Jets' Mangini praises a Brett, just not that 1

HEMPSTEAD, N.Y. (AP) -Eric Mangini had no problem talking about Brett at Jets camp.

"He's got size, he's got a strong arm, he's a smart guy," New York's coach gushed Sunday. "Brett, that quarterback room sets a pretty high bar for work ethic, and he's right there with them."

Hold on. No, not THAT Brett.

The high praise was for Brett Ratliff, New York's second-year quarterback who has had an impressive training camp so far after struggling through his first summer with the team.

"He came in, great guy, great worker, but I mean, getting out the play," Mangini said with a smile, "it was like an act of Congress to get that done in the huddle."

Since the Jets emerged as possible trading partners with Green Bay for Brett Favre, a smattering of chants and signs declaring "We Want Brett!" have popped up among the fans at camp. Ratliff, a former star at the University of Utah who spent last season on the Jets' practice squad, can't help but chuckle.

"It's a good name, you know. So, if they want to keep chanting it, I don't mind it," he said, grinning. "Brett Favre's a great player and that's all I'm going to say about that."

That's about all anyone associated with the Jets will say about Favre these days. Mangini deftly sidestepped talking about that Brett when he was asked if he had any reaction to Favre not reporting to Packers camp Sunday.

"No, I really don't," he said. "I'm sure they're working it out up there. They're working through that and we're working through the rain."

The Jets, of course, are focused for now on the four quarterbacks they have in camp: Chad Pennington, Kellen Clemens, rookie Erik Ainge and Ratliff. Rumors and speculation continue to swirl regarding the Jets' possible interest in Favre and how the three-time MVP would be a perfect fit for a team whose biggest question mark is at the quarterback spot.

"The bottom line is this: Sooner or later, the organization has to make a decision one way or the other," Pennington said. "And I hope it's sooner than later. For our team to be able to move on and accomplish the things we want to get accomplished, the things Coach Mangini and (general manager) Mike (Tannenbaum) want to get accomplished, we've got to make a decision. The sooner the better."

Pennington has appeared to have the edge over Clemens early on in the competition for the Jets' starting job. The veteran, entering his ninth season, has looked good if unspectacular running the offense.

"It's been business as usual for me," Pennington said. "Practice has been going great and I feel really good about my progress and how everything's coming along and trying to build and become better."

While Pennington has kept his mistakes to a minimum, Clemens has done the opposite. The third-year quarterback, who won the job from Pennington midway through last season, has thrown four interceptions in four days.
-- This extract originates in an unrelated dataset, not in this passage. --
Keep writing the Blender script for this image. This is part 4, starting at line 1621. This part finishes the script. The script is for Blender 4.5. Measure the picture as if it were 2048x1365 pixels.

"If you throw an interception in a game, eventually you learn to say, 'Hey, I'm going to learn from it so I don't do it again and move on,"' Clemens said. "It's good practice out here because everybody's being evaluated."

Clemens didn't change his tune when he was asked if maybe too much is made of turnovers early in camp.

"An interception is an interception and you don't want it, unless your defense is on the field," he said.

Despite the missteps, Clemens isn't ready to start checking the locker room for any Favre updates.

"Just to see if Joe Smith has a different number?" he said with a laugh, referring to the Jets punter who wears No. 4. "No, not just yet."

Mangini said each of the quarterbacks have made their share of mistakes and he isn't necessarily keeping a running log of who wins the competition each day.

"What I'm looking at is a body of work, not Day 1, Day 2, Day 3," he said. "Over the course of training camp and the preseason games, `OK, what's the overall balance sheet? What does it look like and who gives us the best chance to win?"'

If the Jets pass on Favre, the competition between Pennington and Clemens is likely to go deep into the summer.

"I think speculation is part of this game," Pennington said. "It's what gives fans something to talk about over coffee in the morning. It's good for the game from a fan's perspective. From a player's perspective, you just can't worry about it. You move on and focus on what you need to do to get better."